Ordinairement Dickens reste grave en traçant ses caricatures. L’esprit anglais consiste à dire en style solennel des plaisanteries folles. Le ton et les idées font alors contraste ; tout contraste donne des impressions fortes. Dickens aime à les produire, et son public à les éprouver.

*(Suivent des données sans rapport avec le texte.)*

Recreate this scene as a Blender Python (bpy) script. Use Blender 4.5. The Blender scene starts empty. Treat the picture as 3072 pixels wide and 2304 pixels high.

Si parfois il oublie de donner les verges au prochain, s’il essaie de s’amuser, s’il se joue, il n’en est pas plus heureux. Le fond du caractère anglais, c’est le manque de bonheur. L’ardente et tenace imagination de Dickens se prend trop fortement aux choses pour glisser légèrement et gaiement sur leur surface. Il appuie, il pénètre, il enfonce, il creuse ; toutes ces actions violentes sont des efforts, et tous les efforts sont des souffrances. Pour être heureux, il faut être léger comme un Français du xviiie siècle, ou sensuel comme un Italien du xvie ; il faut ne point s’inquiéter des choses ou en jouir. Dickens s’en inquiète et n’en jouit pas. Prenez un petit accident comique, comme on en rencontre dans la rue, un coup de vent qui retrousse les habits d’un commissionnaire. Scaramouche fera une grimace de bonne humeur ; Lesage aura le sourire d’un homme amusé ; tous deux passeront et n’y songeront plus. Dickens y songe pendant une demi-page. Il voit si bien tous les effets du vent, il se met si complètement à sa place, il lui suppose une volonté si passionnée et si précise, il tourne et retourne si fort et si longtemps les habits du pauvre homme, il change le coup de vent en une tempête et en une persécution si grandes, qu’on est pris de vertige, et que tout en riant on se trouve en soi-même trop de trouble et trop de compassion pour rire de bon cœur.